Matterhorn Closed For 150 Year Celebration

The Matterhorn is closed for the 150th anniversary of the first successful climb. In addition to celebrating a milestone, the closure is meant to honor those who lost their lives on the 14,692-foot mountain.

Although there were several prior, and unsuccessful, attempts, the first climbers reached the Matterhorn’s peak on July 14, 1865.

As reported by Zermatt, the group included four Alpinists and three guides — who each reached the summit. Unfortunately, three climbers and one guide were killed during the treacherous descent.

British mountaineer Lord Francis Douglas was among those killed. As a result, Queen Victoria suggested closing the Matterhorn to climbers.

Although she hoped to discourage mountaineers from attempting the dangerous climb, Victoria’s announcement had the opposite effect. Thousands of Alpinists flocked to Zermatt in hopes of reaching the Matterhorn’s peak.

For 150 years, Matterhorn remained open to adventurous mountaineers. However, the famous peak was closed for the first time on July 14.

During the closure, the Zermatt community will pay homage to the estimated 600 climbers who lost their lives on the infamous mountain. The closure also marks the beginning of a campaign — which is expected to reduce stress to the natural wonder and the surrounding region.

As reported by the New York Times, an estimated 3,000 climbers attempt to reach the Matterhorn’s summit each year. Unfortunately, the vast number of climbers “slow travel on the mountain, increase the amount of rock fall, and significantly contribute to the mountain’s subjective hazards.”

Zermatt Mountain Guides Association president Benedikt Perren said the climbers also threaten the environment, as their waste has contaminated the mountain’s waterways.

In an attempt to reduce the environmental impact, officials will limit the number of climbers on the Matterhorn for the first time in 150 years. They also approved a $9 million renovation of the Hörnli hut — which includes solar power and a new waste management system.

Officials believe the changes will positively impact the environment, and will ultimately save lives. According to Perren, an estimated 25 people die on the Matterhorn each year.

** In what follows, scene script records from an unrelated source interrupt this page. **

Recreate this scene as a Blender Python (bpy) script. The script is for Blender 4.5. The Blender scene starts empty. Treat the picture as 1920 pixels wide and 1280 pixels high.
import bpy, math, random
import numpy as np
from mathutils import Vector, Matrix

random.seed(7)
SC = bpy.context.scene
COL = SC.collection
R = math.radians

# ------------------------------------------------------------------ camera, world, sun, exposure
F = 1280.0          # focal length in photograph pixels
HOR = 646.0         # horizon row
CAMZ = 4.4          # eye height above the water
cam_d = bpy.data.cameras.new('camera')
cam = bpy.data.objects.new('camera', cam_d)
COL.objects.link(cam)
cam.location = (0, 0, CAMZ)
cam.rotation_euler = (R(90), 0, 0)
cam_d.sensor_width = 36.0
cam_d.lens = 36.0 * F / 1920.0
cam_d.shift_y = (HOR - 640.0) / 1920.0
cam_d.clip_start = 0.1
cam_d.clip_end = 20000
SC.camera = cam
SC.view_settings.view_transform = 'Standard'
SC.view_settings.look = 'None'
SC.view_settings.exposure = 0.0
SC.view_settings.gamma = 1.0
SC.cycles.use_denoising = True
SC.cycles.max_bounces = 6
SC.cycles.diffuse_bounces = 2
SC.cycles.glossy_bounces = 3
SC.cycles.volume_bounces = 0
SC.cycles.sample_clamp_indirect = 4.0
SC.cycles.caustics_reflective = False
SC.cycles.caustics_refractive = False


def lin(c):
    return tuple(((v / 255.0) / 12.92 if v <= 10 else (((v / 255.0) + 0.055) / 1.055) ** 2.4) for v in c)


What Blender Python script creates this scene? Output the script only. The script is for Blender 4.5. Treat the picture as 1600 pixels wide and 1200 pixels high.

“I think this famous mountain, it has to be regulated. With less people, everything is better… It’s safer. People have a better experience. It’s better for the guides, and it’s better for the mountain.”

An estimated 2 million people visit the region each year. Although climbing the Matterhorn has been the main draw for 150 years, tourists also enjoy other winter sports, including skiing and snowboarding.